Limitations of the Transition State Variation Model. Part 8. Dual Reaction Channels for Solvolyses of 3,4-Dimethoxybenzenesulfonyl Chloride

• Published in: Bulletin of the Korean Chemical Society Vol. 28; no. 12; pp. 2377 - 2381
• Main Authors: Koo, In-Sun, Kwon, Eun-Ju, Choi, Ho-June, Yang, Ki-Yull, Park, Jong-Keun, Lee, Jong-Pal, Lee, Ikc-Hoon, Bentley, T. William
• Format: Journal Article
• Language: Korean
• Published: 2007
• Subjects: Kinetic solvent isotope effect; Solvolyses; General-base catalysis; Dual reaction channels
• ISSN: 0253-2964; 1229-5949

Solvolyses of 3,4-dimethoxybenzenesulfonyl chloride (DSC) in water, D2O, CH3OD, and in aqueous binary mixtures of acetone, acetonitrile, 1,4-dioxane, ethanol, methanol, and 2,2,2-trifluoroethanol (TFE) have been investigated at 25.0 oC. Kinetic solvent isotope effects (KSIE) in water and in methanol and product selectivities in alcohol-water mixtures are also reported. The Grunwald-Winstein plot of first-order rate constants for the solvolyic reaction of DSC with YCl shows marked dispersions into separated lines for various aqueous mixtures. With use of the extended Grunwald-Winstein equation, the l and m values obtained are 1.12 and 0.58 respectively for the solvolyses of DSC. The relatively large magnitude of l is consistent with substantial nucleophilic solvent assistance. From Grunwald-Winstein plots the rate data are dissected approximately into contributions from two competing reaction channels.

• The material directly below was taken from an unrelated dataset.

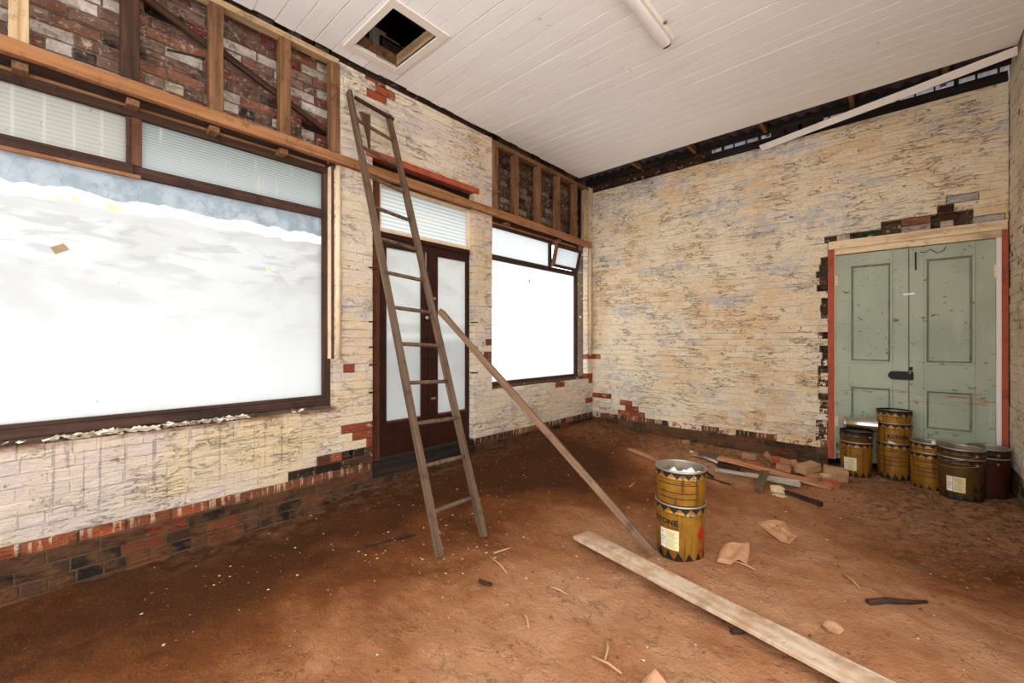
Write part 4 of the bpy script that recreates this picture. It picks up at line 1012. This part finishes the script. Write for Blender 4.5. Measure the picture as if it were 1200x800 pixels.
deb('stick', onf(2.20, 5.22, .04), onf(2.46, 4.98, .012), .022, .018, 'black_wood', 'thin black stick pointing at the grey strip end', 'stick', (0, 1, 0), GP, 5)
deb('stick', onf(2.25, 4.98, .012), onf(2.66, 4.90, .012), .02, .015, 'dark_wood', 'thin brown stick lying in front of the debris heap', 'stick', (0, 1, 0), GP, 5)
deb('floorboard', onf(1.32, 5.25, .02), onf(1.95, 5.0, .025), .07, .02, 'pink_wood', 'thin brown board on the dirt behind the lone pail stack', 'board', (0, 1, 0), GP)
deb('white_strip', onf(1.94, 5.76, .02), onf(2.42, 5.42, .05), .035, .015, 'white_paint', 'thin white strip slanting behind the lone pail stack', 'strip', (1, 1, 0), GP)
deb('floorboard', onf(2.0, 5.62, .015), onf(2.75, 5.72, .03), .12, .02, 'pink_wood', 'wide sandy board half buried behind the debris heap', 'board', (0, 1, 0), GP)
def stone(name, c, s, seed, mat, label, cat, group=None):
    bm = bmesh.new(); bmesh.ops.create_icosphere(bm, subdivisions=2, radius=1.)
    for v in bm.verts:
        k = 1 + .28 * mnoise.noise(v.co * 1.3 + Vector((seed, 0, 0))); v.co = Vector((v.co.x * s[0], v.co.y * s[1], v.co.z * s[2])) * k
    me = bpy.data.meshes.new(name); bm.to_mesh(me); bm.free(); me.materials.append(M[mat])
    o = bpy.data.objects.new(name, me); C.objects.link(o); o.location = c; return tag(o, label, cat, group)
stone('stone', onf(3.075, 4.98, .03), (.075, .06, .045), 3, 'stone', 'pale rounded stone at the front of the debris heap', 'stone')
stone('stone', onf(3.11, 4.87, .004), (.06, .035, .012), 5, 'stone', 'flat pale flake below the rounded stone', 'stone')
def brick(c, rot, sz, mat, label):
    bm = bmesh.new(); bmesh.ops.create_cube(bm, size=1.); bmesh.ops.subdivide_edges(bm, edges=bm.edges[:], cuts=3, use_grid_fill=True)
    sd = R.random() * 90
    for v in bm.verts:
        p = Vector((v.co.x * sz[0], v.co.y * sz[1], v.co.z * sz[2])); v.co = p + mnoise.noise_vector(p * 14 + Vector((sd, 0, 0))) * .007
    me = bpy.data.meshes.new('brick'); bm.to_mesh(me); bm.free(); me.materials.append(M[mat])
    o = bpy.data.objects.new('brick', me); C.objects.link(o); o.location = c; o.rotation_euler = rot
    b = o.modifiers.new('Bevel', 'BEVEL'); b.width = .005; b.segments = 1; b.limit_method = 'ANGLE'
    return tag(o, label, 'brick', 'loose bricks in the debris heap')
brick(onf(3.24, 5.66, .125), (.08, -.1, 1.05), (.23, .13, .085), 'brick_tan', 'large sandy brick perched on top of the debris heap')
brick(onf(3.47, 5.80, .08), (.2, .1, .2), (.22, .09, .15), 'brick_tan', 'grey brown brick on edge beside the labelled pail end of the heap')
brick(onf(3.45, 5.50, .028), (.05, .1, .35), (.16, .10, .055), 'brick_red', 'bright red half brick at the door end of the debris heap')
brick(onf(3.30, 5.58, .045), (.1, .0, .6), (.14, .09, .07), 'brick_pink', 'dusty brick piece under the large sandy brick')
brick(onf(3.01, 5.66, .07), (.0, .1, .15), (.15, .09, .06), 'brick_pink', 'dusty pink brick lying just behind the floorboard middle')
brick(onf(3.02, 5.80, .085), (.4, .3, .5), (.13, .09, .08), 'brick_pink', 'rough brick lump behind the dusty pink brick')
brick(onf(3.11, 5.74, .085), (.0, 1.3, .3), (.15, .05, .06), 'brick_pink', 'thin upright brick sliver beside the large sandy brick')
brick(onf(2.69, 5.72, .05), (.1, .1, .2), (.15, .09, .06), 'brick_red', 'reddish brick half buried behind the floorboard')
brick(onf(2.92, 6.05, .05), (.2, .2, .4), (.17, .09, .06), 'brick_red', 'red brick leaning near the back wall foot')
brick(onf(2.56, 6.08, .03), (.1, .0, .2), (.16, .09, .06), 'brick_tan', 'dark sandy brick near the wall behind the heap')
brick(onf(2.78, 6.16, .05), (.1, .8, .4), (.14, .08, .06), 'brick_pink', 'tilted brick at the wall foot behind the heap')
brick(onf(3.38, 5.72, .045), (.2, -.2, .9), (.12, .08, .045), 'stone', 'pale mortar lump between the sandy bricks')
brick(onf(3.2, 6.0, .05), (.1, -.2, .9), (.18, .1, .06), 'brick_pink', 'dusty brick by the wall behind the large sandy brick')
brick(onf(1.72, 6.2, .03), (.1, -.1, .3), (.10, .07, .05), 'brick_pink', 'small brick lump alone against the back wall foot')
# cardboard flakes
def flake(pts, label, seed, thick=.008):
    mb = MB(); cx_ = sum(p[0] for p in pts) / len(pts); cy_ = sum(p[1] for p in pts) / len(pts)
    rings = 5; vs = []; n = len(pts)
    for k in range(rings + 1):
        t = k / rings
        for (x, y) in pts:
            X_, Y_ = cx_ + (x - cx_) * t, cy_ + (y - cy_) * t
            vs.append((X_, Y_, fh(X_, Y_) + .016 + .022 * mnoise.noise((X_ * 16 + seed, Y_ * 9, seed)) + .012 * sin(X_ * 60 + seed)))
    fs = [(k * n + i, k * n + (i + 1) % n, (k + 1) * n + (i + 1) % n, (k + 1) * n + i) for k in range(rings) for i in range(n)]
    mb.mesh(vs, fs, 0, False)
    o = mb.build('cardboard_flake', M['card'], loc=(cx_, cy_, -.17)); s_ = o.modifiers.new('Solidify', 'SOLIDIFY'); s_.thickness = thick
    return tag(o, label, 'cardboard', 'flattened cardboard scraps')
flake([(3.03, 3.18), (3.0, 3.34), (2.985, 3.48), (3.04, 3.53), (3.09, 3.56), (3.13, 3.62), (3.16, 3.5), (3.19, 3.31), (3.14, 3.3), (3.11, 3.2)], 'squarish crumpled cardboard scrap beside the lone pail stack', 2.)
flake([(3.09, 4.04), (3.12, 4.12), (3.2, 4.16), (3.27, 4.17), (3.33, 4.06), (3.385, 3.96), (3.36, 3.84), (3.30, 3.82), (3.20, 3.92)], 'pointed cardboard scrap on the dirt further behind the square scrap', 6.)
flake([(3.1, 1.86), (3.13, 1.92), (3.2, 1.90), (3.24, 1.82), (3.2, 1.74), (3.12, 1.77)], 'small cardboard corner at the very front of the dirt floor', 8.)
# twigs
tw = [((1.82, 2.14), (2.04, 2.07), 'pale splinter lying in front of the ladder, the longer of two'), ((1.79, 2.2), (1.83, 2.34), 'pale splinter close to the right foot of the ladder'),
      ((2.36, 2.13), (2.47, 2.15), 'short pale splinter between ladder and plank'), ((2.38, 1.83), (2.50, 1.75), 'thin pale splinter in the middle of the foreground dirt'),
      ((2.85, 1.96), (2.92, 1.82), 'pale straw forming a tick mark in the front dirt'), ((2.86, 1.80), (3.02, 1.80), 'pale straw crossing the tick mark in the front dirt'),
      ((3.12, 3.25), (3.26, 3.24), 'pale straw just in front of the square cardboard scrap'), ((3.70, 3.55), (3.80, 3.40), 'pale straw between plank and rubble'), ((1.9, 4.1), (1.86, 4.3), 'pale straw behind the timber prop')]
for (a, b, lb) in tw:
    mb = MB(); a3, b3 = onf(*a, .012), onf(*b, .012); m3 = (a3 + b3) / 2 + Vector((.008, .008, .004))
    mb.tube([a3, m3, b3], [.006, .007, .004], 5); tag(mb.build('splinter', M['twig'], loc=tuple(m3)), lb, 'splinter', 'pale wood splinters on the dirt')
mb = MB(); mb.tube([onf(3.84, 3.28, .012), onf(3.92, 3.36, .014), onf(4.02, 3.44, .012), onf(4.10, 3.54, .01)], [.02, .018, .014, .008], 7)
tag(mb.build('branch', M['dark_wood'], loc=tuple(onf(3.95, 3.4))), 'dark curved stick on the dirt near the right wall', 'stick')
mb = MB(); mb.tube([onf(.98, 1.62, .012), onf(1.06, 1.8, .014), onf(1.10, 2.0, .012)], [.006, .009, .007], 6)
tag(mb.build('branch', M['dark_wood'], loc=tuple(onf(1.06, 1.8))), 'thin dark stick on the dirt beside the left ladder foot', 'stick')
stone('stone', onf(3.71, 2.85, .02), (.045, .035, .028), 4, 'brick_tan', 'small tan clod behind the pale plank', 'stone')
mb = MB(); mb.box((0, 0, 0), (.09, .03, .014), 0, Matrix.Rotation(.5, 4, 'Z') @ Matrix.Rotation(.2, 4, 'Y')); c_ = onf(2.01, 1.90, .016); mb.v = [tuple(Vector(p) + c_) for p in mb.v]
tag(mb.build('bark_chip', M['dark_wood'], loc=tuple(c_)), 'dark bark chip on the dirt in front of the ladder', 'wood chip')

# pebbles and plaster chips: uncountable litter
def chips(name, label, mat, n, gen, smin, smax, seed, flat=.5):
    r = random.Random(seed); mb = MB()
    base = [(1, 0, 0), (-.5, .87, 0), (-.5, -.87, 0), (.1, .1, 1), (-.1, 0, -.8)]
    fs = [(0, 1, 3), (1, 2, 3), (2, 0, 3), (1, 0, 4), (2, 1, 4), (0, 2, 4)]
    for _ in range(n):
        x, y = gen(r); s_ = smin + (smax - smin) * r.random() ** 2.5
        rz = r.random() * 6.3; vs = []
        for (a, b, c) in base:
            k = r.uniform(.6, 1.3); a, b, c = a * k * s_ * r.uniform(.7, 1.5), b * k * s_, c * k * s_ * flat
            vs.append((x + a * cos(rz) - b * sin(rz), y + a * sin(rz) + b * cos(rz), fh(x, y) + c + s_ * flat * .4))
        mb.mesh(vs, fs)
    return tag(mb.build(name, M[mat]), label, 'litter', kind='stuff')
def g_all(r): return (r.uniform(.1, 4.7), r.uniform(.4, 6.3))
def g_lad(r):
    c = r.choice(((1.45, 1.9, .25), (1.6, 2.3, .25), (2.4, 3.05, .2), (1.2, 2.2, .4), (.5, 1.0, .4)))
    return (max(.08, r.gauss(c[0], c[2])), r.gauss(c[1], c[2]))
def g_rub(r):
    while True:
        x, y = r.uniform(3.2, 4.75), r.uniform(3.6, 6.2)
        if r.random() < ss(3.3, 4.0, x) * ss(3.6, 4.6, y) + .12: return x, y
def g_wall(r): return (r.uniform(.15, 3.3), r.uniform(5.3, 6.45))
M['chip_white'] = plain('plaster chip', lin(206, 176, 142), .9); M['chip_brown'] = plain('soil crumb', lin(120, 72, 40), .95); M['chip_grey'] = plain('rubble chip', lin(118, 84, 58), .95)
chips('plaster_chips', 'pale plaster chips strewn over the dirt', 'chip_white', 520, lambda r: g_lad(r) if r.random() < .45 else g_all(r), .004, .012, 2)
chips('soil_crumbs', 'brown soil crumbs strewn over the dirt', 'chip_brown', 900, g_all, .004, .016, 3, .7)
chips('rubble_chips', 'grey brown rubble chips near the pails and right wall', 'chip_grey', 1500, g_rub, .004, .02, 4, .7)
chips('wall_rubble', 'small rubble along the foot of the back wall', 'chip_grey', 600, g_wall, .005, .024, 6, .8)
# flaked paint curls on the sill of the large window
r = random.Random(17); mb = MB()
for _ in range(150):
    y = r.uniform(.0, 1.15) if r.random() < .85 else r.uniform(-.3, 1.6); x = r.uniform(-.095, -.01); z = .744 + r.uniform(.0, .02)
    s_ = r.uniform(.012, .04); a = r.random() * 6.3; t_ = r.uniform(-.5, .5)
    q = [(s_ * u, s_ * .55 * v, s_ * .35 * (u * u) + t_ * s_ * v) for u in (-1, 0, 1) for v in (-1, 1)]
    mb.mesh([(max(-.10, x + p[0] * cos(a) - p[1] * sin(a)), y + p[0] * sin(a) + p[1] * cos(a), max(.743, z + p[2])) for p in q], [(0, 1, 3, 2), (2, 3, 5, 4)])
tag(mb.build('paint_flakes', M['paper']), 'curled white paint flakes heaped on the large window sill', 'litter', kind='stuff')

# ------------------------------------------------------------------ world, camera
W = bpy.data.worlds.new('World'); bpy.context.scene.world = W; W.use_nodes = True
nt = W.node_tree; nt.nodes.clear()
wo = nt.nodes.new('ShaderNodeOutputWorld'); bg = nt.nodes.new('ShaderNodeBackground')
tc = nt.nodes.new('ShaderNodeTexCoord'); sp = nt.nodes.new('ShaderNodeSeparateXYZ'); cr = nt.nodes.new('ShaderNodeValToRGB'); mr = nt.nodes.new('ShaderNodeMapRange')
nt.links.new(tc.outputs['Generated'], sp.inputs[0]); nt.links.new(sp.outputs[2], mr.inputs[0])
mr.inputs[1].default_value = -1; mr.inputs[2].default_value = 1
nt.links.new(mr.outputs[0], cr.inputs[0]); nt.links.new(cr.outputs[0], bg.inputs[0]); nt.links.new(bg.outputs[0], wo.inputs[0])
cr.color_ramp.elements[0].position = .46; cr.color_ramp.elements[0].color = (.86, .86, .87, 1)
cr.color_ramp.elements[1].position = .56; cr.color_ramp.elements[1].color = (.96, .98, 1.0, 1)
bg.inputs[1].default_value = 4.0

cam = bpy.data.cameras.new('camera'); cam.sensor_width = 36; cam.lens = 497 / 1200 * 36; cam.clip_start = .05
co = bpy.data.objects.new('camera', cam); C.objects.link(co)
co.location = (3.965, 0, 1.385); co.rotation_euler = (pi / 2, 0, radians(42.2))
sc = bpy.context.scene; sc.camera = co
sc.view_settings.view_transform = 'Standard'; sc.view_settings.look = 'None'; sc.view_settings.gamma = 1; sc.view_settings.exposure = 0
sc.view_settings.use_curve_mapping = False
sc.cycles.use_denoising = True
sc.cycles.max_bounces = 8; sc.cycles.diffuse_bounces = 6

This interpretation is supported for alcohol-water mixtures by the trends of product selectivities, which show a maximum for ethanol-water mixtures. From the KSIE of 1.45 in methanol, it is proposed that the reaction channel favored in methanolwater mixtures and in all less polar media is general-base catalysed and/or is possibly (but less likely) an addition-elimination pathway. Also, the KISE value of 1.35 for DSC in water is expected for SN2-SN1 processes, with minimal general base catalysis, and this mechanism is proposed for solvolyses in the most polar media.